The whitebread mentality of the GOP establishment has been pretty clueless on these two critical issues. So far, the great salvation of the Republican Party is that the Democratic Party is riven, and can’t veer much from the 32% of Democrats who believe America is at fault for the ills of the world — since that group includes its most potent financial backers. But the GOP should not keep counting on the incompetence of the opposition.
Even more important in our way of thinking is this: if you ignore the clear will of the people for a long time, when the tide finally turns or the damn breaks to put out that smoldering tinder, the overreaction will likely be too far in the other direction, and that outcome is something we most certainly do not want to experience.


March 25th, 2006 at 9:28 pm
Nothing will done on illegal aliens. Both parties want them for different reasons. For the Left they strengthen the nanny state and welfare programs such as universal healthcare. For the Right this insures cheap labor for big business and the rich and keeps the middle classin its place by insuring an effective means of controlling wages through unlimited labor.
The middle class gets crime, higher taxes, bad neighborhood, multiculturalism, and the destruction of American institutions.

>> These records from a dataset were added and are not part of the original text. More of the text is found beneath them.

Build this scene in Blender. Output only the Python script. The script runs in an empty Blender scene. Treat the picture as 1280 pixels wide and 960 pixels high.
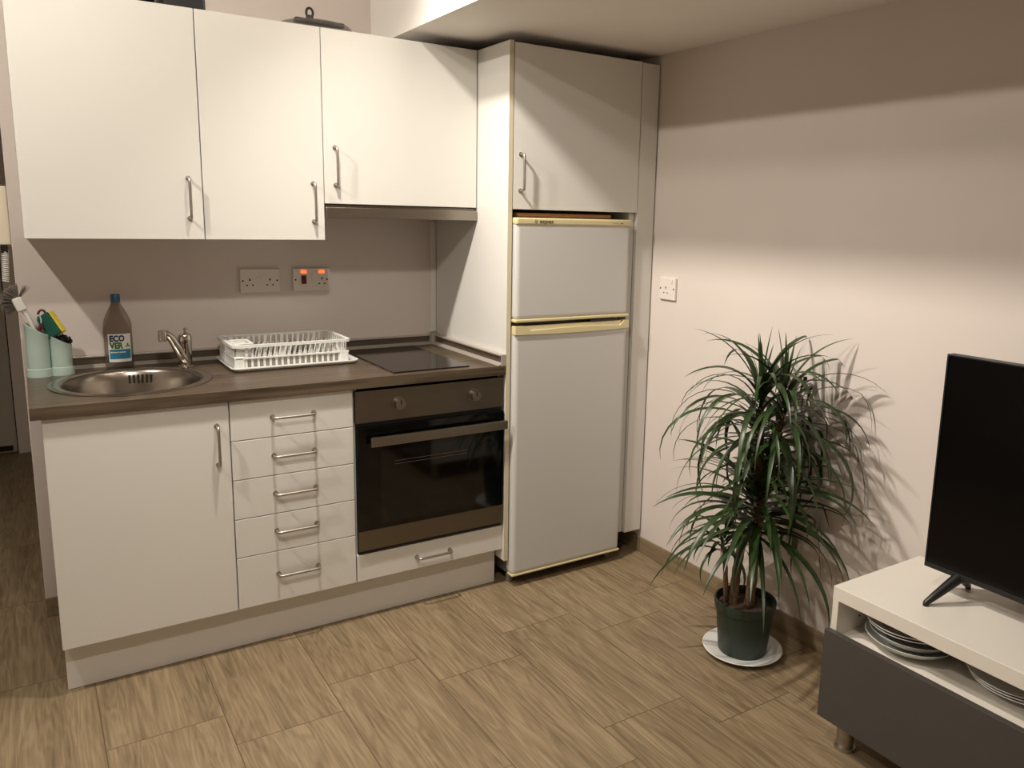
import bpy, bmesh, math, random
from mathutils import Vector, Matrix
random.seed(7)
PI = math.pi
SC = bpy.context.scene
COL = SC.collection

# ------------------------------------------------------------------ camera
cd = bpy.data.cameras.new('camera'); cam = bpy.data.objects.new('camera', cd); COL.objects.link(cam)
cam.location = (0.07702, -3.28494, 1.47942)
cam.rotation_euler = (1.39138, -0.0232, -0.57912)
cd.sensor_width = 36.0
cd.lens = 36.0 * 1013.08 / 1280
cd.shift_x = -(695.85 - 640) / 1280
cd.shift_y = (455.48 - 480) / 1280
cd.clip_start = 0.02
SC.camera = cam
# ------------------------------------------------------------------ light
SC.view_settings.view_transform = 'Standard'
SC.view_settings.look = 'None'
SC.view_settings.gamma = 1
SC.view_settings.use_curve_mapping = False
SC.view_settings.exposure = 0.12
w = bpy.data.worlds.new('world'); SC.world = w; w.use_nodes = True
w.node_tree.nodes['Background'].inputs[0].default_value = (1.0, 0.85, 0.7, 1)
w.node_tree.nodes['Background'].inputs[1].default_value = 0.008

def lamp(name, loc, target, watt, size, cone=130, blend=1.0, color=(1.0, 0.922, 0.815)):
    """a spot fitting in the raised part of the ceiling"""
    l = bpy.data.lights.new(name, 'SPOT'); l.energy = watt; l.shadow_soft_size = size; l.color = color
    l.spot_size = math.radians(cone); l.spot_blend = blend
    o = bpy.data.objects.new(name, l); COL.objects.link(o); o.location = loc
    o.rotation_euler = (Vector(target) - Vector(loc)).to_track_quat('-Z', 'Y').to_euler()
    return o
lamp('ceiling_spot', (-0.70, -1.12, 2.74), (0.9, -1.15, 0.8), 94, 0.03, 160)
lamp('ceiling_spot', (0.75, -1.02, 2.61), (1.7, -1.70, 0.6), 156, 0.042, 140)
lamp('ceiling_spot', (0.30, -2.40, 2.62), (0.6, -1.1, 0.0), 60, 0.05, 150)

# ------------------------------------------------------------------ materials
def lin(c):
    return tuple((v / 12.92 if v <= 0.04045 else ((v + 0.055) / 1.055) ** 2.4) for v in (x / 255 for x in c))
MATS = {}
def mat(name, rgb, rough=0.5, metal=0.0, spec=0.5, coat=0.0, noise=0.0, nscale=8.0, bump=0.0, bscale=200.0, emit=None, es=0.0, stretch=(1, 1, 1)):
    m = bpy.data.materials.new(name); m.use_nodes = True
    nt = m.node_tree; b = nt.nodes['Principled BSDF']
    c = lin(rgb)
    b.inputs['Base Color'].default_value = (*c, 1)
    b.inputs['Roughness'].default_value = rough
    b.inputs['Metallic'].default_value = metal
    b.inputs['Specular IOR Level'].default_value = spec
    b.inputs['Coat Weight'].default_value = coat
    tc = nt.nodes.new('ShaderNodeTexCoord'); mp = nt.nodes.new('ShaderNodeMapping')
    mp.inputs['Scale'].default_value = stretch
    nt.links.new(tc.outputs['Object'], mp.inputs['Vector'])
    if noise > 0:
        n = nt.nodes.new('ShaderNodeTexNoise'); n.inputs['Scale'].default_value = nscale; n.inputs['Detail'].default_value = 4
        nt.links.new(mp.outputs[0], n.inputs['Vector'])
        r = nt.nodes.new('ShaderNodeValToRGB')
        r.color_ramp.elements[0].position = 0.3; r.color_ramp.elements[1].position = 0.7
        r.color_ramp.elements[0].color = (*[v * (1 - noise) for v in c], 1)
        r.color_ramp.elements[1].color = (*[min(1, v * (1 + noise)) for v in c], 1)
        nt.links.new(n.outputs['Fac'], r.inputs['Fac']); nt.links.new(r.outputs['Color'], b.inputs['Base Color'])
    if bump > 0:
        n2 = nt.nodes.new('ShaderNodeTexNoise'); n2.inputs['Scale'].default_value = bscale; n2.inputs['Detail'].default_value = 3
        nt.links.new(mp.outputs[0], n2.inputs['Vector'])
        bp = nt.nodes.new('ShaderNodeBump'); bp.inputs['Strength'].default_value = bump; bp.inputs['Distance'].default_value = 0.002
        nt.links.new(n2.outputs['Fac'], bp.inputs['Height']); nt.links.new(bp.outputs[0], b.inputs['Normal'])
    if emit:
        b.inputs['Emission Color'].default_value = (*lin(emit), 1); b.inputs['Emission Strength'].default_value = es
    MATS[name] = m
    return m

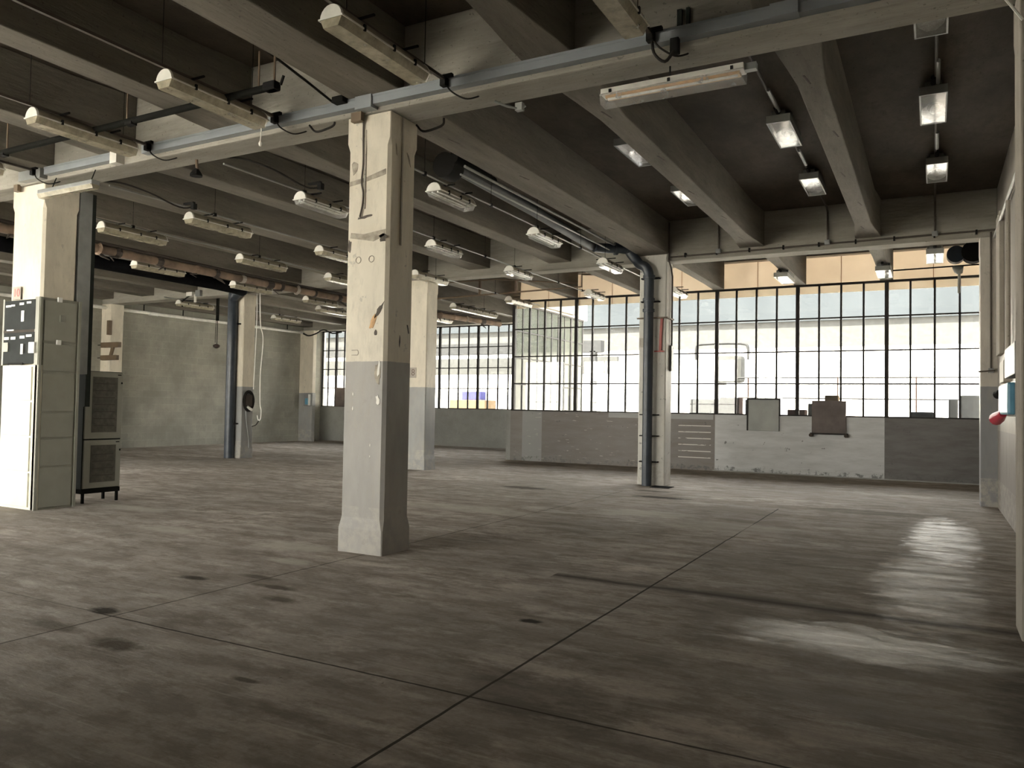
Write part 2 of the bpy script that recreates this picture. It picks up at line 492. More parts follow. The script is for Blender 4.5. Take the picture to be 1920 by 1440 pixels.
    def ell(sx, sy, rx, ry, soft=1.0):
        q = n.nodes.new('ShaderNodeVectorMath')
        q.operation = 'MULTIPLY_ADD'
        n.links.new(g.P(), q.inputs[0])
        q.inputs[1].default_value = (1 / rx, 1 / ry, 0)
        q.inputs[2].default_value = (-sx / rx, -sy / ry, 0)
        l = n.nodes.new('ShaderNodeVectorMath')
        l.operation = 'LENGTH'
        n.links.new(q.outputs[0], l.inputs[0])
        return g.math('MULTIPLY', g.math('SUBTRACT', 1.3, g.math('ADD', l.outputs['Value'], g.math('MULTIPLY', nz, 1.0))), soft, clamp=True)
    # worn, polished places where the surface has lost its dust
    gm = g.math('MULTIPLY', ell(0.12, 11.5, .36, 2.0, 1.8), 1.0)
    gm = g.math('MAXIMUM', gm, g.math('MULTIPLY', ell(-0.02, 8.4, .42, 1.7, 1.6), 0.65))
    gm = g.math('MAXIMUM', gm, g.math('MULTIPLY', ell(-0.40, 6.0, .85, .42, 1.8), 0.85))
    gm = g.math('MAXIMUM', gm, g.math('MULTIPLY', ell(-0.3, 4.9, .9, .7, 1.0), 0.16))
    gm = g.math('MAXIMUM', gm, g.math('MULTIPLY', ell(-3.9, 11.6, .55, 1.6, 1.4), 0.20))
    gm = g.math('MAXIMUM', gm, g.math('MULTIPLY', ell(-8.5, 12.5, 4.5, 3.0, 0.8), 0.12))
    streaky = g.ramp(g.noise(3.0, 6, 0.75, g.scale(g.P(), (0.35, 1.6, 1))), [(0.36, 0.12), (0.60, 1.0)])
    gm = g.math('MULTIPLY', gm, streaky)
    o = [x_ for x_ in n.nodes if x_.type == 'OUTPUT_MATERIAL'][0]
    df = n.nodes.new('ShaderNodeBsdfDiffuse')
    n.links.new(c, df.inputs['Color'])
    gl = n.nodes.new('ShaderNodeBsdfGlossy')
    gl.inputs['Color'].default_value = (1, .97, .92, 1)
    g.n.links.new(g.math('SUBTRACT', 0.5, g.math('MULTIPLY', gm, 0.22)), gl.inputs['Roughness'])
    fac = g.math('ADD', 0.014, g.math('MULTIPLY', gm, 0.20))
    mx = n.nodes.new('ShaderNodeMixShader')
    n.links.new(fac, mx.inputs[0])
    n.links.new(df.outputs[0], mx.inputs[1])
    n.links.new(gl.outputs[0], mx.inputs[2])
    n.links.new(mx.outputs[0], o.inputs[0])
    bp = n.nodes.new('ShaderNodeBump')
    bp.inputs['Strength'].default_value = 0.4
    bp.inputs['Distance'].default_value = 0.03
    n.links.new(g.noise(4.0, 9, 0.75, g.scale(g.P(), (0.5, 1.8, 1))), bp.inputs['Height'])
    n.links.new(bp.outputs[0], df.inputs['Normal'])
    n.links.new(bp.outputs[0], gl.inputs['Normal'])
    n.nodes.remove(p)
    return m
M['floor'] = floor_mat()
M['ground'] = concrete('yard_ground', (0.45, 0.43, 0.4), 0.1)
M['clad'] = plain('blue_grey_cladding', (0.026, 0.029, 0.0315), 0.6, 0, 0.1, 0.4, spec=0.0)
M['offwhite'] = plain('white_render', (0.62, 0.6, 0.56), 0.7, 0, 0.08, 0.5, spec=0.0)
M['yardgrey'] = plain('yard_grey', (0.03, 0.03, 0.03), 0.6, spec=0.0)
M['yardlight'] = plain('yard_light_grey', (0.042, 0.042, 0.040), 0.6, spec=0.0)
M['yardbrown'] = plain('yard_brown', (0.028, 0.019, 0.016), 0.7, spec=0.0)
M['yardblue'] = plain('yard_blue', (0.04, 0.04, 0.10), 0.6, spec=0.0)
M['yardtan'] = plain('yard_tan', (0.10, 0.072, 0.045), 0.7, spec=0.0)

# ---------------------------------------------------------------- mesh helpers
class MB:
    def __init__(s):
        s.bm = bmesh.new()
    def box(s, x0, x1, y0, y1, z0, z1, bev=0.0):
        vs = [s.bm.verts.new((x, y, z)) for z in (z0, z1) for y in (y0, y1) for x in (x0, x1)]
        fs = [(0, 2, 3, 1), (4, 5, 7, 6), (0, 1, 5, 4), (2, 6, 7, 3), (0, 4, 6, 2), (1, 3, 7, 5)]
        nf = [s.bm.faces.new([vs[i] for i in f]) for f in fs]
        if bev:
            es = set(e for f in nf for e in f.edges)
            bmesh.ops.bevel(s.bm, geom=list(es), offset=bev, segments=2, affect='EDGES', profile=0.6)
        return s
    def prism(s, pts, vec):
        """pts: planar polygon (3d points), extruded by vec"""
        a = [s.bm.verts.new(p) for p in pts]
        b = [s.bm.verts.new(Vector(p) + Vector(vec)) for p in pts]
        s.bm.faces.new(a)
        s.bm.faces.new(b[::-1])
        k = len(pts)
        for i in range(k):
            j = (i + 1) % k
            s.bm.faces.new((a[j], a[i], b[i], b[j]))
        return s
    def rings(s, rings, cap=True):
        R = [[s.bm.verts.new(p) for p in r] for r in rings]
        k = len(R[0])
        for q in range(len(R) - 1):
            for i in range(k):
                j = (i + 1) % k
                s.bm.faces.new((R[q][i], R[q][j], R[q + 1][j], R[q + 1][i]))
        if cap:
            s.bm.faces.new(R[0][::-1])
            s.bm.faces.new(R[-1])
        return s
    def tube(s, pts, r, n=10, smooth_pts=0):
        pts = [Vector(p) for p in pts]
        if smooth_pts:
            pts = catmull(pts, smooth_pts)
        rr = r if isinstance(r, (list, tuple)) else [r] * len(pts)
        rings = []
        up = None
        for i, p in enumerate(pts):
            if i == 0:
                d = pts[1] - p
            elif i == len(pts) - 1:
                d = p - pts[i - 1]
            else:
                d = (pts[i + 1] - p).normalized() + (p - pts[i - 1]).normalized()
            d.normalize()
            if up is None:
                up = Vector((0, 0, 1)) if abs(d.z) < 0.9 else Vector((1, 0, 0))
            a = d.cross(up)
            a.normalize()
            up = a.cross(d)
            up.normalize()
            rings.append([p + (a * math.cos(t) + up * math.sin(t)) * rr[i] for t in [2 * PI * q / n for q in range(n)]])
        s.rings(rings)
        return s
    def build(s, name, mat, parent=None, smooth=False, origin=None):
        bm = s.bm
        bmesh.ops.recalc_face_normals(bm, faces=bm.faces)
        org = Vector((0, 0, 0))
        if parent is not None:
            org = Vector(parent['_o'])
        elif origin is not None:
            org = Vector(origin)
        if org.length:
            bmesh.ops.translate(bm, verts=bm.verts, vec=-org)
        me = bpy.data.meshes.new(name)
        if smooth:
            for f in bm.faces:
                f.smooth = True
        bm.to_mesh(me)
        bm.free()
        if smooth:
            try:
                me.set_sharp_from_angle(angle=math.radians(40))
            except Exception:
                pass
        o = bpy.data.objects.new(name, me)
        me.materials.append(M[mat])
        COL.objects.link(o)
        if parent is not None:
            o.parent = parent
            o['_o'] = tuple(org)
        else:
            o.location = org
            o['_o'] = tuple(org)
        return o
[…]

March 26th, 2006 at 11:21 am
Excellent article. I listened to an interview with Condi this morning regarding Shria with Wolf Blitzer. Blitzer proposed the Sharia question, asking how a constitution can, in effect, be recognized if Sharia trumps all. Her non-reply proves the author of this commentary correct. She completely side stepped the question not once, but twice. Typical Blitzer allowing the really pertinent questions to go unanswered.
If the administration won’t get out in front of this issue, democracy in the Middle East will never find fertile ground to take root. And, uninformed public opion will destroy any gains the administration has made, and our exorbitant sacrifices of life and treasure will have been squandered.